Council staff described two proposed rezonings to Neighborhood Center — a bookstore/coffee shop at 404 Park Avenue (Ord. 26-01) and an expansion near the Fairgrounds at 390 W 400 S (Ord. 26-02). Planning staff and commission recommended approval; concerns raised included traffic, parking and required design-review steps.

City planning staff on Jan. 6 briefed the Logan City Council on two proposals to add Neighborhood Center zoning that would enable small, walkable retail uses.

Planner Amy presented Ordinance 26-01, a request to rezone a 0.52-acre triangular lot at 404 Park Avenue for a bookstore and coffee shop. Amy explained Neighborhood Center zoning limits commercial footprints by right to 3,000 square feet, requires design review for larger footprints and prohibits drivethrough lanes; she noted the applicant’s conceptual design removes a garage, realigns a driveway and requests up to 22 parking stalls though the minimum is 12. Council members and neighbors raised traffic and sightline concerns at the nearby curve on 400 South, and staff said engineering and design-review conditions would address driveway placement and blind-spot mitigation.
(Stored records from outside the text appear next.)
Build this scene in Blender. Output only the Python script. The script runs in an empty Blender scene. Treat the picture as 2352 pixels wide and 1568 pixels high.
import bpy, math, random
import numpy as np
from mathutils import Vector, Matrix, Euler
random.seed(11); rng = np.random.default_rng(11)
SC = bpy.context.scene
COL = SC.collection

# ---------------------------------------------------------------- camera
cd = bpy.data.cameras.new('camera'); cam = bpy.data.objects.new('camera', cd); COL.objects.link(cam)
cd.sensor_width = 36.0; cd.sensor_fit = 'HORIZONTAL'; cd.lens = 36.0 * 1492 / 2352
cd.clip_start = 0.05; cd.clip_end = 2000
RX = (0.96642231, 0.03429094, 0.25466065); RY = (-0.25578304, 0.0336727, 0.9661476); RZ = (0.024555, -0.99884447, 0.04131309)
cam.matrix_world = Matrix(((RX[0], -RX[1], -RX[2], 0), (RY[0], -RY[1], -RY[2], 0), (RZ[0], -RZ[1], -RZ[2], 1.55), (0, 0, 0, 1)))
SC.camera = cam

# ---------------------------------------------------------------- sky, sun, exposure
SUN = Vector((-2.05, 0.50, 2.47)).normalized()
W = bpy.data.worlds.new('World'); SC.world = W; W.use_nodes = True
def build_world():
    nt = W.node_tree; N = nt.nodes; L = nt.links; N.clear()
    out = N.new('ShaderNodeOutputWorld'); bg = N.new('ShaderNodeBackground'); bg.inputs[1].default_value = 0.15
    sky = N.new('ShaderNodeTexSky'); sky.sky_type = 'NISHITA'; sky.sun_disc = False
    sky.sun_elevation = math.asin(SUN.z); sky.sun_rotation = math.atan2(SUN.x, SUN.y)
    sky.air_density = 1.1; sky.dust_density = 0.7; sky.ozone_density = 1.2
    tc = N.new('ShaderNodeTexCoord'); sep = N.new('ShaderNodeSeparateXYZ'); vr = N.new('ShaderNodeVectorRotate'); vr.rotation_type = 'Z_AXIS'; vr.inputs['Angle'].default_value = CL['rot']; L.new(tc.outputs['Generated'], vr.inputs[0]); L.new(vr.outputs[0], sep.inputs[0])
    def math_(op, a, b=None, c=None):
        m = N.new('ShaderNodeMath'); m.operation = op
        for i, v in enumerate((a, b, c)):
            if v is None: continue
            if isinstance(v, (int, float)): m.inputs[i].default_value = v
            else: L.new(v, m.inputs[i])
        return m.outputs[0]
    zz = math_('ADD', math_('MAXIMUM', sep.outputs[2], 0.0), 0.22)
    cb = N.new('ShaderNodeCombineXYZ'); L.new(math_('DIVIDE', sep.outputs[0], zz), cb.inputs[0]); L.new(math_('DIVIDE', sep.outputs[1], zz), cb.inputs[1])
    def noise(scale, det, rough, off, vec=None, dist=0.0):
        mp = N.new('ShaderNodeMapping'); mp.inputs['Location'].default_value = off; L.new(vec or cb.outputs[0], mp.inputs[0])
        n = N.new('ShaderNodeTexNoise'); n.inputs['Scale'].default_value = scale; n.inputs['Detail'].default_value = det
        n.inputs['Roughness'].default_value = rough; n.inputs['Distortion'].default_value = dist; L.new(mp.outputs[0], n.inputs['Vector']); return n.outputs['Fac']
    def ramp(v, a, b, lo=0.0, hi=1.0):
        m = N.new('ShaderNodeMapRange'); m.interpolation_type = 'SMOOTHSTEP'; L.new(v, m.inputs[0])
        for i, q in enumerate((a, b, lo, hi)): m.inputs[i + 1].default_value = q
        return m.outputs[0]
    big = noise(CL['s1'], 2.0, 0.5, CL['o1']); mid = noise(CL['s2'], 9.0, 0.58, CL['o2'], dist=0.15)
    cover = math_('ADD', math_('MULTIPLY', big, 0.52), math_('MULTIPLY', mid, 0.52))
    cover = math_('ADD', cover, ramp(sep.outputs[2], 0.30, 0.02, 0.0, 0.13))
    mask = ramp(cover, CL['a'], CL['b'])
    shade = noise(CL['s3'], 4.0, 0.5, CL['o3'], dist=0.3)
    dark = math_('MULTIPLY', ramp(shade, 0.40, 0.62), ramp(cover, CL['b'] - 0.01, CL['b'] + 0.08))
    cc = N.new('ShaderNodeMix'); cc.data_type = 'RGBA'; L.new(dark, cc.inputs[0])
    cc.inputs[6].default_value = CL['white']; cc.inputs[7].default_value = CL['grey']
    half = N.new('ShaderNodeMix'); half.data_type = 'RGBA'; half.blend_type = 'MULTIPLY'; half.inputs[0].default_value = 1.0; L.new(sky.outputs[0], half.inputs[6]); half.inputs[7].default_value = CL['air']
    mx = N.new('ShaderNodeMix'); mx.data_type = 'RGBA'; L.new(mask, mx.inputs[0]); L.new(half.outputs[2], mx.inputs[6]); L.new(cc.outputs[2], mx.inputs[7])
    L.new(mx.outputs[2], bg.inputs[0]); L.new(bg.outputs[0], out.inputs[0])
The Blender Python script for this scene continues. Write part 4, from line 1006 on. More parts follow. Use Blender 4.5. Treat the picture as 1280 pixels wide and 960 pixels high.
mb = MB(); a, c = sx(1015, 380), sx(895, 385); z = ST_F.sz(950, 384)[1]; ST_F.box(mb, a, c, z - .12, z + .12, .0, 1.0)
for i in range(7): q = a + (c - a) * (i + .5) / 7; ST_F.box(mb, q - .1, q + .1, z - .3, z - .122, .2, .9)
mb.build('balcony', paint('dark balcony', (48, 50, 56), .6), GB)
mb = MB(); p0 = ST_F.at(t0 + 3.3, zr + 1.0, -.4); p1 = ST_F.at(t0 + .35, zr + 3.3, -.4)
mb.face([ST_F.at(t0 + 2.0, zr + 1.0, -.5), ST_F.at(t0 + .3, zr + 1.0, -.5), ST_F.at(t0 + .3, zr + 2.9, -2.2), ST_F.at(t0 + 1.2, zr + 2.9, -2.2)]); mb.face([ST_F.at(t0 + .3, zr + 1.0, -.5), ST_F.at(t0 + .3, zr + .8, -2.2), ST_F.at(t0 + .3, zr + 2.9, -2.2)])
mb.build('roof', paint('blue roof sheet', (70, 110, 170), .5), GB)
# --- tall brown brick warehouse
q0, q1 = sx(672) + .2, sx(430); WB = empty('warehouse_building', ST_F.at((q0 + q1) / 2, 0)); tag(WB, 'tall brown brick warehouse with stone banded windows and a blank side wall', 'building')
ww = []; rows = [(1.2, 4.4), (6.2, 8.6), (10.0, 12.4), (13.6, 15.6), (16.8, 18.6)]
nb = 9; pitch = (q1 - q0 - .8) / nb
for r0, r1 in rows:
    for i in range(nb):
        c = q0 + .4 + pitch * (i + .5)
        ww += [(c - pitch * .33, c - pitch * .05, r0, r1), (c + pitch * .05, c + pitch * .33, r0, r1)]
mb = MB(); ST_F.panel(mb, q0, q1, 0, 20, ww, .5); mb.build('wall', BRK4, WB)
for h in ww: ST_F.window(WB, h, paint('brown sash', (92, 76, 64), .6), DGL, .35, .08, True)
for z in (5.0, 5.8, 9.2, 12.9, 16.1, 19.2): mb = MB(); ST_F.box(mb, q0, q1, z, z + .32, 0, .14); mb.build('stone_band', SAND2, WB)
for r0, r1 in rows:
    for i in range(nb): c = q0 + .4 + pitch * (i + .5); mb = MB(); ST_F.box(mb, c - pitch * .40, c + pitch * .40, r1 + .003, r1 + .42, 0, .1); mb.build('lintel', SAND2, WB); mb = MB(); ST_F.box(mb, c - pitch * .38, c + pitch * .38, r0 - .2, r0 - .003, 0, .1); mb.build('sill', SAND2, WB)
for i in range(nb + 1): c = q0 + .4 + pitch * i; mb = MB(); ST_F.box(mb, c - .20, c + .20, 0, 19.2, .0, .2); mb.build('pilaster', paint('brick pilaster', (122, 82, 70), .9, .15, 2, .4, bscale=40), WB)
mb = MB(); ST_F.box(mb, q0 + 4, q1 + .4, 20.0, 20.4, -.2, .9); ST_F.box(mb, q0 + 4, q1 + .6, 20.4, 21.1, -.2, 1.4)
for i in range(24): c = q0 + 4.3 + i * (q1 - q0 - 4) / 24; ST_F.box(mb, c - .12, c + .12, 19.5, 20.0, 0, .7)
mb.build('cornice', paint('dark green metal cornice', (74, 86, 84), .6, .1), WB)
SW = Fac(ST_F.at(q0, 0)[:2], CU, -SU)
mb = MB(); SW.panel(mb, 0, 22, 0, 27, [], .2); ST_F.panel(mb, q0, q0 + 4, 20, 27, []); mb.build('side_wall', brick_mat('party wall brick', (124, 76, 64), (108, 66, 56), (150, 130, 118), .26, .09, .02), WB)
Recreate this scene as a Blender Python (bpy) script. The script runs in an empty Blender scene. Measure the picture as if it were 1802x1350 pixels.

Russ Holly presented Ordinance 26-02 to expand the neighborhood center north of the Fairgrounds at 390 W 400 S, a proposal by Tony Johnson on behalf of Alliance Acquisitions LLC. Holly said NC zoning is applied per parcel with a typical per-parcel cap of 3,000 square feet and that the council may authorize multiple parcels to create a small cluster of neighborhood-serving businesses. Planning commission recommended approval unanimously (5-0), Holly said, and staff noted that any conversion from single-family to commercial use would require building-code upgrades and ADA compliance during design review.

No final votes were held on the two ordinances during the Jan. 6 workshop; staff indicated both items will return for future public hearings and design-review steps. Council members requested follow-up information on traffic counts, parking layouts and engineering conditions for driveway alignment before any formal action.